DIRECTIVE ->
All of the data that follows should be retyped exactly, please, except the pictures.

◆ ◆ ◆ ◆ ◆ ◆ ◆

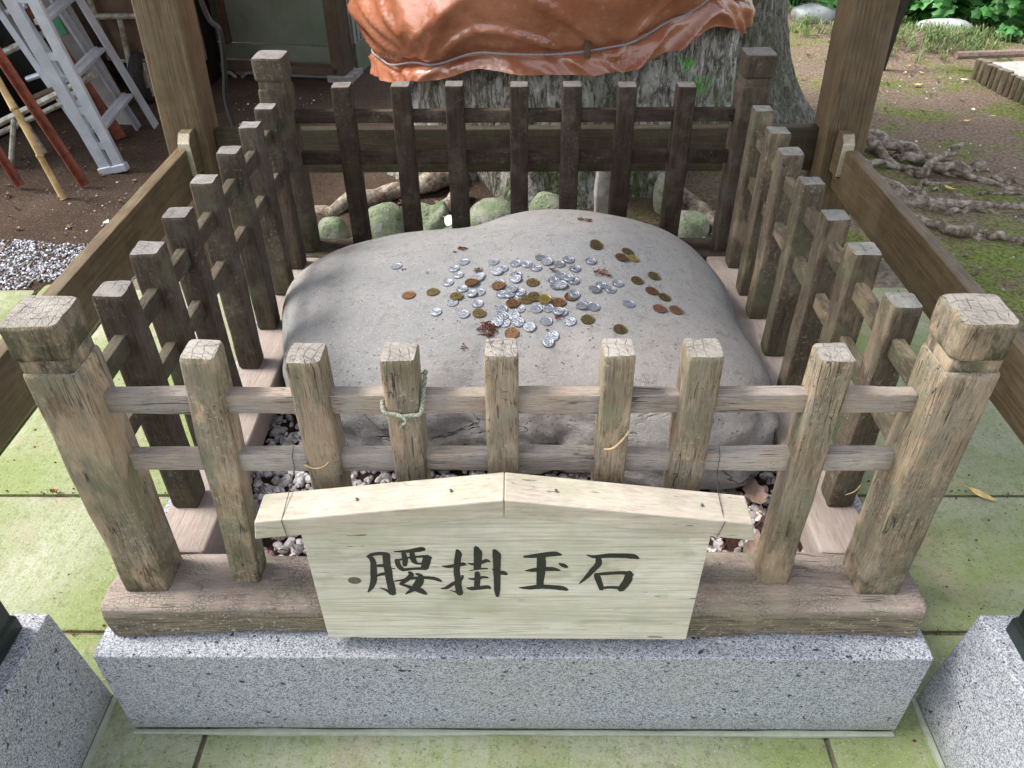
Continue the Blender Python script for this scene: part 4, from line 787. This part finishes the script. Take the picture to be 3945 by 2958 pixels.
def tarp_pt(a,dz=0,dr=.0):
    rz=ropez(a)+dz; return ((.955*(.775+dr)*1.02)*math.cos(a)-.04,(.775+dr)*math.sin(a),rz)
obj('binding_rope',MB().tube([tarp_pt(2*math.pi*k/160,0,.016) for k in range(161)],.0036,7),M['rope_white'],tp)
e0=tarp_pt(R(-20),0,.02); obj('rope_end',MB().tube(smooth_path([e0,(e0[0]+.03,e0[1]-.01,e0[2]+.03),(e0[0]+.075,e0[1]-.01,e0[2]+.0),(e0[0]+.09,e0[1],e0[2]-.05)]),.006,7),M['rope_white'],tp)
bt=tarp_pt(R(-84),.0,.012); obj('wooden_toggle',MB().box(bt[0]-.012,bt[0]+.008,bt[1]-.02,bt[1]-.004,bt[2]-.02,bt[2]+.09),M['cardboard'],tp,smooth=False,bevel=.003)
# ================================================================ MOSSY STONES BEHIND THE FENCE
def rock(x,y,z,sx,sy,sz,seed,label,mat='moss_stone',name='mossy_stone',group='round mossy stones behind the fence',amp=.07,cat='stone'):
    mb=MB(); rings=[]; n=28; rr=[]
    for i in range(1,18):
        ph=math.pi*i/18; ring=[]
        for k in range(n):
            a=2*math.pi*k/n; d=Vector((math.sin(ph)*math.cos(a),math.sin(ph)*math.sin(a),-math.cos(ph))); e=1+amp*2*mn.noise(d*1.3+Vector((seed*5,0,0)))+amp*.3*mn.noise(d*5+Vector((seed,9,0)))
            sg=lambda q:math.copysign(abs(q)**.85,q); ring.append((sx*sg(d.x)*e,sy*sg(d.y)*e,sz*sg(d.z)*e))
        rings.append(ring)
    mb.loft(rings); return obj(name,mb,M[mat],loc=(x,y,z),label=label,cat=cat,group=group,ang=1.5)
rock(-.635,1.70,-.262,.055,.06,.075,1,'small round mossy stone farthest left, beside the left back corner post')
rock(-.455,1.755,-.262,.080,.075,.105,2,'large round mossy stone with a white scrap on its face')
rock(-.545,1.68,-.29,.05,.04,.04,3,'low mossy stone between the two round ones on the left')
rock(-.285,1.76,-.262,.060,.05,.095,4,'angular pale green stone with a broken edge, third gap of the back pickets',amp=.2)
rock(-.225,1.72,-.27,.045,.05,.05,12,'dark low stone with a white chip on top beside the angular green one')
rock(-.085,1.79,-.262,.085,.075,.095,5,'broad pale mossy stone right of the white chip')
rock(.11,1.84,-.245,.065,.06,.085,6,'pale grey-green stone rising behind the crest of the boulder')
leafp=lambda *a,**k: leaf(*a,**k)
leaf('petal_white',-.467,1.668,-.205,.055,.016,1.35,'white scrap stuck on the large round mossy stone',tilt=(1.1,0),curl=.15,seed=20)
leaf('petal_white',-.225,1.675,-.185,.055,.022,-1.0,'white chip in the gap by the angular green stone',tilt=(1.0,0),curl=.15,seed=21)
leaf('leaf_yellow',-.38,1.90,-.21,.03,.012,.6,'tan leaf behind the round mossy stones',tilt=(.6,0),seed=22)
obj('concrete_stub',bar(.10,.09,.30,'Z',r=.008,wear=.004,seed=77,nz=10),M['concrete'],loc=(.33,1.86,-.36),label='square grey concrete stub behind the fence in front of the trunk',cat='marker post')
rock(.62,1.83,-.29,.07,.05,.06,8,'rough mottled stone at the foot of the right side of the trunk')
rock(.56,2.0,-.24,.05,.05,.09,9,'narrow mossy lump against the trunk near the right back post')
# ================================================================ SHED
sh=thing('storage_shed',(-1.62,3.78,-.33),'old timber shed with a grey-green panelled door and ribbed side wall behind the left post','shed',rot=(0,0,R(-9.5)))
def H_(n,x0,x1,y0,y1,z0,z1,mat,parent=None,b=.004): return obj(n,MB().box(x0,x1,y0,y1,z0,z1),mat,sh if parent is None else parent,smooth=False,bevel=b)
# local: x along the front, y backwards, z up from the earth
H_('door_panel',-.10,.62,.085,.10,.17,2.1,M['panel_grey'])
H_('door_rail',-.10,.62,.055,.084,.09,.168,M['panel_grey'])
H_('door_stile',-.02,.02,.05,.084,.169,2.1,wm('shed','Z'))
H_('threshold',-.20,.66,-.03,.05,.045,.085,wm('shed','X'))
H_('corner_post',.625,.70,-.03,.12,.05,2.2,wm('shed','Z'))
H_('frame_post',-.16,-.105,-.0,.12,.05,2.2,wm('shed','Z'))
H_('footing_stone',.60,.74,-.05,.14,-.05,.048,M['concrete'])
H_('footing_beam',-.2,.598,.02,.1,-.06,.043,M['concrete'])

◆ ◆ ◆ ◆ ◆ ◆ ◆

WRITTEN RESPONSE ->
Continue the Blender Python script for this scene: part 4, from line 787. This part finishes the script. Take the picture to be 3945 by 2958 pixels.
def tarp_pt(a,dz=0,dr=.0):
    rz=ropez(a)+dz; return ((.955*(.775+dr)*1.02)*math.cos(a)-.04,(.775+dr)*math.sin(a),rz)
obj('binding_rope',MB().tube([tarp_pt(2*math.pi*k/160,0,.016) for k in range(161)],.0036,7),M['rope_white'],tp)
e0=tarp_pt(R(-20),0,.02); obj('rope_end',MB().tube(smooth_path([e0,(e0[0]+.03,e0[1]-.01,e0[2]+.03),(e0[0]+.075,e0[1]-.01,e0[2]+.0),(e0[0]+.09,e0[1],e0[2]-.05)]),.006,7),M['rope_white'],tp)
bt=tarp_pt(R(-84),.0,.012); obj('wooden_toggle',MB().box(bt[0]-.012,bt[0]+.008,bt[1]-.02,bt[1]-.004,bt[2]-.02,bt[2]+.09),M['cardboard'],tp,smooth=False,bevel=.003)
# ================================================================ MOSSY STONES BEHIND THE FENCE
def rock(x,y,z,sx,sy,sz,seed,label,mat='moss_stone',name='mossy_stone',group='round mossy stones behind the fence',amp=.07,cat='stone'):
    mb=MB(); rings=[]; n=28; rr=[]
    for i in range(1,18):
        ph=math.pi*i/18; ring=[]
        for k in range(n):
            a=2*math.pi*k/n; d=Vector((math.sin(ph)*math.cos(a),math.sin(ph)*math.sin(a),-math.cos(ph))); e=1+amp*2*mn.noise(d*1.3+Vector((seed*5,0,0)))+amp*.3*mn.noise(d*5+Vector((seed,9,0)))
            sg=lambda q:math.copysign(abs(q)**.85,q); ring.append((sx*sg(d.x)*e,sy*sg(d.y)*e,sz*sg(d.z)*e))
        rings.append(ring)
    mb.loft(rings); return obj(name,mb,M[mat],loc=(x,y,z),label=label,cat=cat,group=group,ang=1.5)
rock(-.635,1.70,-.262,.055,.06,.075,1,'small round mossy stone farthest left, beside the left back corner post')
rock(-.455,1.755,-.262,.080,.075,.105,2,'large round mossy stone with a white scrap on its face')
rock(-.545,1.68,-.29,.05,.04,.04,3,'low mossy stone between the two round ones on the left')
rock(-.285,1.76,-.262,.060,.05,.095,4,'angular pale green stone with a broken edge, third gap of the back pickets',amp=.2)
rock(-.225,1.72,-.27,.045,.05,.05,12,'dark low stone with a white chip on top beside the angular green one')
rock(-.085,1.79,-.262,.085,.075,.095,5,'broad pale mossy stone right of the white chip')
rock(.11,1.84,-.245,.065,.06,.085,6,'pale grey-green stone rising behind the crest of the boulder')
leafp=lambda *a,**k: leaf(*a,**k)
leaf('petal_white',-.467,1.668,-.205,.055,.016,1.35,'white scrap stuck on the large round mossy stone',tilt=(1.1,0),curl=.15,seed=20)
leaf('petal_white',-.225,1.675,-.185,.055,.022,-1.0,'white chip in the gap by the angular green stone',tilt=(1.0,0),curl=.15,seed=21)
leaf('leaf_yellow',-.38,1.90,-.21,.03,.012,.6,'tan leaf behind the round mossy stones',tilt=(.6,0),seed=22)
obj('concrete_stub',bar(.10,.09,.30,'Z',r=.008,wear=.004,seed=77,nz=10),M['concrete'],loc=(.33,1.86,-.36),label='square grey concrete stub behind the fence in front of the trunk',cat='marker post')
rock(.62,1.83,-.29,.07,.05,.06,8,'rough mottled stone at the foot of the right side of the trunk')
rock(.56,2.0,-.24,.05,.05,.09,9,'narrow mossy lump against the trunk near the right back post')
# ================================================================ SHED
sh=thing('storage_shed',(-1.62,3.78,-.33),'old timber shed with a grey-green panelled door and ribbed side wall behind the left post','shed',rot=(0,0,R(-9.5)))
def H_(n,x0,x1,y0,y1,z0,z1,mat,parent=None,b=.004): return obj(n,MB().box(x0,x1,y0,y1,z0,z1),mat,sh if parent is None else parent,smooth=False,bevel=b)
# local: x along the front, y backwards, z up from the earth
H_('door_panel',-.10,.62,.085,.10,.17,2.1,M['panel_grey'])
H_('door_rail',-.10,.62,.055,.084,.09,.168,M['panel_grey'])
H_('door_stile',-.02,.02,.05,.084,.169,2.1,wm('shed','Z'))
H_('threshold',-.20,.66,-.03,.05,.045,.085,wm('shed','X'))
H_('corner_post',.625,.70,-.03,.12,.05,2.2,wm('shed','Z'))
H_('frame_post',-.16,-.105,-.0,.12,.05,2.2,wm('shed','Z'))
H_('footing_stone',.60,.74,-.05,.14,-.05,.048,M['concrete'])
H_('footing_beam',-.2,.598,.02,.1,-.06,.043,M['concrete'])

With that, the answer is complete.